I enjoyed reading your June 19 articles on the Sheriff’s and Assessor’s budget hearings. The numbers and claims by the Sheriff caught my attention. So, I did a little fact checking and some basic math and found the following information. Being a deputy can be dangerous and it is important that the department has the resources it needs to operate efficiently. However, the numbers suggest that the turnover problem at the Sheriff’s Office is not low pay or being overworked.

It took me less than five minutes on the Internet to debunk the idea that La Paz County Sheriff’s Deputies are underpaid. The minimum starting pay for a La Paz County Deputy is $43,464 per year. Graham County is currently advertising to hire deputies at $43,602. Cochise County has openings starting at $41,000. Yuma County starts at $48,235. Entry level at the Mohave County Sheriff starts at $40,539. The La Paz County starting salary is in the middle of the market and competitive with other rural sheriff departments in Arizona.

The mean household income in La Paz County is only $36,479. At $43,464, an entry level deputy in La Paz County makes a minimum of 119 percent of the average household income, placing them automatically in the top half of our local economy. This assumes that the deputy is the only wage earner in the household. A working spouse or partner puts them even further into the upper middle class. Not bad for an entry level job that requires a GED and no prior experience.

I believe the Sheriff’s claim that deputies are leaving the department. I also believe that every deputy that resigns gets a job at another department that pays more. After all, they now have experience and $30,000 in academy training that the new department doesn’t have to pay for. Deputies are not just quitting. They are moving out of the county.

Lt. Epps threw out some big numbers when talking about the amount of work the officers do. He said they responded to 37,960 calls. This sounds like a lot of work. Well, it works out to an average of 104 calls per day, or four calls per hour. During the budget crisis two years ago, the Sheriff complained that he only had enough deputies for three or four to be on duty at a time. On average, this would mean each deputy has about one or two calls per hour when they are on duty. It doesn’t sound like an excessive work load.
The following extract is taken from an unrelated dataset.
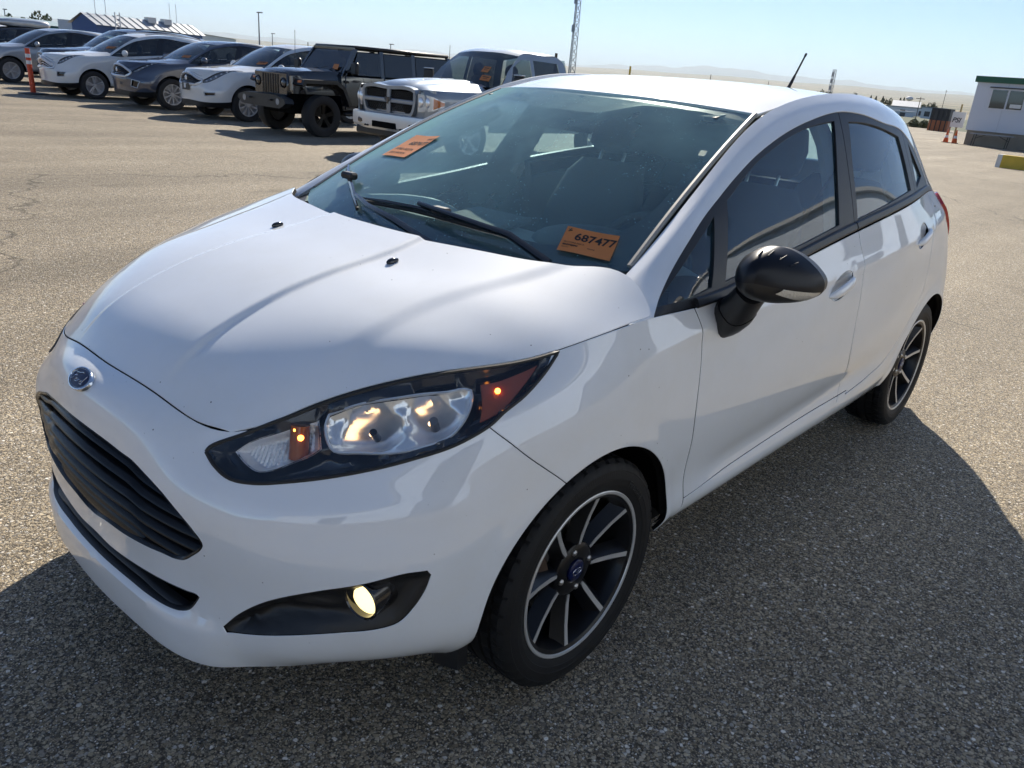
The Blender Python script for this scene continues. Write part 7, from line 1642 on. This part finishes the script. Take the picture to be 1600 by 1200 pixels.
# ------------------------------------------------------------------ lamp posts and masts
def lamp_post(az,d,el,lab):
    x,y,z=at(az,d);zt=gtop(d,el);o=empty('lamp_post',(x,y,z));tag(o,lab,'lamp post','lamp posts beyond the parked cars');h=zt-z
    mb=MB();mb.cyl((0,0,-1.),(0,0,h),.16,.09,8);mb.build('pole',mat('galvanised_pole',(.28,.29,.30),.5,.5),o);mb=MB();mb.box((0,.35,h),(.5,1.2,.16),None,.04);mb.build('lamp_head',mat('lamp_head_grey',(.18,.18,.19),.5),o)
for az,d,el,lab in((-121.3,150,2.45,'tallest lamp post, standing behind the white SUVs'),(-122.1,230,1.30,'short far lamp post right of the tallest one'),(-129.6,190,1.30,'lamp post behind the roof of the black off-roader'),(-104.2,170,1.9,'lamp post at the extreme left above the teal building'),(-107.4,200,1.25,'small lamp post among the far left trees')):lamp_post(az,d,el,lab)
def lattice(az,d,w0,w1,h,lab,el0=0.):
    x,y,_=at(az,d);z=land_z(d,R_(az))-.5;o=empty('lattice_tower',(x,y,z));tag(o,lab,'tower','lattice masts on the horizon')
    m_=mat('white_lattice_steel',(.36,.37,.39),.5);mr_=mat('red_lattice_steel',(.45,.13,.10),.5);n=int(h/(w0*1.1));legs=[]
    def c(k,zz):
        w=(w0+(w1-w0)*zz/h)/2*1.15;a=2*math.pi*k/3+.4;return (w*math.cos(a),w*math.sin(a),zz)
    for k in range(3):
        mb=MB();mb.tube([c(k,0),c(k,h)],[w0*.055,w0*.045],6);mb.build('leg',m_,o)
    for i in range(n):
        z0,z1=h*i/n,h*(i+1)/n;mb=MB()
        for k in range(3):mb.tube([c(k,z0),c((k+1)%3,z1)],w0*.030,4);mb.tube([c((k+1)%3,z0),c(k,z1)],w0*.030,4);mb.tube([c(k,z1),c((k+1)%3,z1)],w0*.03,4)
        mb.build('bracing',m_,o)
    for zz in(.42,.62,.80):
        mb=MB();mb.cyl((w0*.5,0,h*zz),(w0*.5,0,h*zz+w0*.9),w0*.22,n=8);mb.build('antenna',m_,o)
lattice(-141.7,300,2.5,1.4,44,'tall white lattice mast rising out of frame behind the pickup')
lattice(-158.45,520,2.6,2.0,19,'pale lattice tower on the right horizon')
def mast(az,d,el,w,lab,m_,nm='utility_pole',cat='pole',cross=False):
    x,y,z=at(az,d);z=land_z(d,R_(az))-.5;h=gtop(d,el)-z;o=empty(nm,(x,y,z));tag(o,lab,cat,'poles on the skyline');mb=MB();mb.cyl((0,0,0),(0,0,h),w,w*.7,8);mb.build('pole',m_,o)
    if cross:mb=MB();mb.box((0,0,h*.93),(.2,2.2,.16),rotz(R_(az)));mb.build('crossarm',m_,o)
M_wood=mat('pole_wood',(.10,.08,.06),.9);M_yel=mat('bollard_yellow',(.6,.40,.03),.5)
mast(-140.6,160,1.62,.35,'dark stub mast beside the tall lattice mast',M_wood);mast(-145.6,90,1.20,.14,'yellow bollard above the hatchback roof',M_yel,'bollard','bollard')
mast(-150.9,200,1.10,.10,'thin post above the middle of the hatchback roof',M_wood);mast(-154.6,220,.95,.10,'short thin post left of the roof aerial',M_wood)
mast(-163.7,260,.74,.12,'power pole before the right hedge',M_wood,cross=True);mast(-165.0,900,1.25,.3,'far power pole left of the trailer',M_wood,cross=True)
mast(-133.5,240,1.55,.10,'thin mast right of the black off-roader roof',M_wood);mast(-124.3,300,.98,.2,'far pole behind the white SUV roofs',M_wood);mast(-126.4,320,.95,.2,'second far pole behind the off-roader',M_wood)
# ------------------------------------------------------------------ town at the right: houses, sheds, hedge, trees, water tower
def house(az,d,w,h,dep,label,wall,roof,gable_=True):
    x,y,_=at(az,d);z=land_z(d,R_(az))-.5;o=empty('shed' if w>14 else 'house',(x,y,z),R_(az+180));tag(o,label,'building','far buildings at the right horizon')
    mb=MB();mb.box((0,0,h/2),(dep,w,h));mb.build('wall',wall,o,smooth=False)
    if gable_:mb=MB();mb.add([(-dep/2-.3,-w/2-.3,h),(dep/2+.3,-w/2-.3,h),(dep/2+.3,w/2+.3,h),(-dep/2-.3,w/2+.3,h),(0,-w/2-.3,h+dep*.16),(0,w/2+.3,h+dep*.16)],[(0,3,5,4),(1,4,5,2),(0,4,1),(2,5,3),(0,1,2,3)])
    else:mb=MB();mb.box((0,0,h+.15),(dep+.4,w+.4,.3))
    mb.build('roof',roof,o,smooth=False)
    for k in range(max(2,int(w/6))):
        yy=-w/2+w*(k+.5)/max(2,int(w/6));mb=MB();mb.box((dep/2+.03,yy,h*.5),(.06,1.6,1.5));mb.build('window',M_dock,o,smooth=False)
wh=mat('far_white_wall',(.66,.67,.68),.6);gr_=mat('far_grey_roof',(.30,.31,.32),.6);tn=mat('far_tan_wall',(.36,.31,.24),.7);dk=mat('far_dark_roof',(.10,.09,.085),.7)
for a in((-163.4,330,24,3.0,14,'long white shed on the right horizon beyond the hedge',wh,gr_,False),(-161.6,300,20,1.8,12,'white flat-roofed shed left of the long white shed',wh,wh,False),(-163.0,345,9,3.3,12,'white gabled building rising behind the long white shed',wh,wh,True),(-159.9,420,16,2.6,12,'grey-roofed building nearest the hatchback roof on the right',tn,gr_,False),(-164.6,300,7,3.6,10,'pale block just left of the office trailer',wh,gr_,False),(-161.9,400,26,1.7,16,'low slate blue building behind the white sheds',mat('slate_wall',(.12,.14,.18),.6),dk,False)):house(*a)
WT=empty('water_tower',(*at(-163.1,700)[:2],land_z(700,R_(-163.1))));tag(WT,'pale water tower among trees on the right horizon','water tower')
mb=MB();mb.cyl((0,0,0),(0,0,6.2),.8,.8,12);mb.build('stem',wh,WT);mb=MB();mb.ell((0,0,6.9),(2.6,2.6,1.6),16,8);mb.build('tank',wh,WT)
def leaf_mat(name,c):
    m=mat(name,c,.75);nt=m.node_tree;b=nt.nodes['Principled BSDF'];oi=nt.nodes.new('ShaderNodeTexCoord');n=nt.nodes.new('ShaderNodeTexNoise');n.inputs['Scale'].default_value=.9;nt.links.new(oi.outputs['Object'],n.inputs[0])
    mx=nt.nodes.new('ShaderNodeMix');mx.data_type='RGBA';mx.inputs['A'].default_value=(c[0]*.55,c[1]*.6,c[2]*.6,1);mx.inputs['B'].default_value=(c[0]*1.6,c[1]*1.45,c[2]*1.2,1);nt.links.new(n.outputs[0],mx.inputs['Factor']);nt.links.new(mx.outputs['Result'],b.inputs['Base Color']);return m
LM=[leaf_mat('dark_foliage',(.045,.065,.028)),leaf_mat('olive_foliage',(.085,.095,.038)),leaf_mat('green_foliage',(.06,.095,.035))]
def crown_mesh(seed,n,rx,rz,leaf,conical=False):
    r=np.random.RandomState(seed);V=[];F=[]
    nb=9;bl=[(r.normal(0,.45,3)*[rx,rx,rz*.8],r.uniform(.35,.6)) for _ in range(nb)]
    for i in range(n):
        if conical:
            h=r.uniform(0,1)**1.3;a=r.uniform(0,6.28);rr=rx*(1-h)*math.sqrt(r.uniform(.2,1));p=np.array([rr*math.cos(a),rr*math.sin(a),-rz+2*rz*h])
        else:
            c,s=bl[r.randint(nb)];d=r.normal(0,1,3);d/=np.linalg.norm(d);p=c+d*r.uniform(.5,1)**.5*s*np.array([rx,rx,rz])
        e1=r.normal(0,1,3);e1/=np.linalg.norm(e1);e2=np.cross(e1,r.normal(0,1,3));e2/=np.linalg.norm(e2);l=leaf*r.uniform(.6,1.3);k=len(V)
        V+=[p-e1*l,p+e2*l*.6,p+e1*l,p-e2*l*.6];F.append((k,k+1,k+2,k+3))
    return V,F
CM={}
def tree(az,d,top,label,kind=0,seed=0,rx=None,group='trees on the skyline'):
    x,y,_=at(az,d);z=land_z(d,R_(az))-.4;h=gtop(d,top)-z;rx=rx or h*.34;con=kind==3;o=empty('tree',(x,y,z),seed*1.3);tag(o,label,'tree',group)
    key=(kind,seed%4)
    if key not in CM:
        V,F=crown_mesh(seed%4+10*kind,700,1.,1.,.13,con);me=mkmesh(V,F,False);me.materials.append(LM[0 if con else kind%3]);CM[key]=me
    c=bpy.data.objects.new('crown',CM[key]);col.objects.link(c);c.parent=o;c.scale=(rx,rx,h*.44);c.location=(0,0,h*.56)
    mb=MB();mb.tube([(0,0,-.5),(.02*h,0,h*.3),(0,.02*h,h*.7)],[h*.035,h*.025,h*.008],7);mb.tube([(.02*h,0,h*.3),(.12*h,.05*h,h*.55)],[h*.016,h*.006],5);mb.tube([(.01*h,0,h*.35),(-.1*h,-.07*h,h*.6)],[h*.016,h*.006],5);mb.build('trunk',mat('bark',(.09,.07,.055),.9),o)
tr=random.Random(11)
TS=[(-103.6,230,1.55,0),(-104.6,235,1.35,2),(-105.8,240,1.2,0),(-107.0,250,1.05,1),(-107.9,250,1.12,2),(-108.8,255,1.10,1),(-109.6,260,.98,2),(-110.4,265,1.0,0),(-111.2,120,.35,1)]
for i,(a,d,t,k) in enumerate(TS):
    tree(a,d,t,'%s tree over the teal building, number %s from the left edge'%(('dark','olive','green')[k],('one','two','three','four','five','six','seven','eight','nine')[i]) if i<8 else 'small olive tree before the navy building gable',k,i)
words=['first','second','third','fourth','fifth','sixth','seventh','eighth','ninth','tenth','eleventh','twelfth','thirteenth','fourteenth','fifteenth','sixteenth']
R2=[(-157.6,560,.62,0),(-158.0,560,.60,1),(-158.5,560,.58,0),(-159.0,600,.60,0),(-159.5,560,.55,2),(-160.0,560,.52,0),(-160.9,560,.52,3),(-161.2,560,.50,3),(-161.6,560,.52,3),(-162.0,560,.44,1),(-162.6,560,.52,3),(-162.8,560,.54,3),(-164.0,560,.42,2),(-164.5,560,.40,1)]
for i,(a,d,t,k) in enumerate(R2):tree(a,d*.83,t+.08,'%s %s from the left in the tree line at right'%(words[i],'conifer' if k==3 else 'leafy tree'),k,i+3,group='tree line behind the sheds')
# scrub hedge along the lot edge
r=np.random.RandomState(3);V=[];F=[]
for i in range(9000):
    t=r.uniform(0,1);az=-158.6-6.2*t;d=137+r.normal(0,2.0);x,y,_=at(az,d);zb=gz(x,y)-.4;h=1.25*(.6+.4*math.sin(t*40)*math.sin(t*17+1))*r.uniform(0,1)**.7;p=np.array([x,y,zb+h+.35]);e1=r.normal(0,1,3);e1/=np.linalg.norm(e1);e2=np.cross(e1,r.normal(0,1,3));e2/=np.linalg.norm(e2);l=.2*r.uniform(.6,1.4);k=len(V);V+=[p-e1*l,p+e2*l*.6,p+e1*l,p-e2*l*.6];F.append((k,k+1,k+2,k+3))
o=obj('hedge',V,F,LM[1],smooth=False);tag(o,'scrubby hedge along the far right edge of the lot','hedge',kind='stuff')
# ------------------------------------------------------------------ the dry air over the plain: far land and mountains fade in it
mb=MB();mb.box((-18000,-9000,480),(44000,62000,1300))
hz_=mb.build('haze',None,None,smooth=False);tag(hz_,'thin dry haze over the plain','haze',kind='stuff')
hm_=bpy.data.materials.new('haze');hm_.use_nodes=True;nt=hm_.node_tree;nt.nodes.remove(nt.nodes['Principled BSDF'])
pv=nt.nodes.new('ShaderNodeVolumePrincipled');pv.inputs['Color'].default_value=(.80,.92,1,1);pv.inputs['Density'].default_value=.000055;pv.inputs['Anisotropy'].default_value=.15
nt.links.new(pv.outputs[0],nt.nodes['Material Output'].inputs['Volume']);hz_.data.materials.append(hm_)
Our crime rate is low and staying that way. In 2018, there were only 325 felony cases filed in the La Paz County Superior Court. There have been 157 felony cases filed so far in 2019. Lt. Epps stated the department issued 4,500 citations. For 37,960 calls, there were a total of 4,825 misdemeanor citations and felony charges. So, only 12.7 percent of the time were deputies acting as law enforcement. What is happening the only 87 percent of the time? Do we really need certified deputies to respond to situations that are not criminal, or is there a better way to handle this?

Ken MacFarland, Ph.D

Parker, Ariz.


(2) comments


You’re also not taking into account the size of the county and the time it takes to get from one district to another. Yes your math may be correct but go out and ride with one of the deputies some time. Then you can talk with some knowledge behind your comments. Not that I’m defending either Epps or Risen... far from that!!


If PHD McFarland rode with the deputies he would suffer from extreme boredom! He is absolutely right in his assessment of the situation!!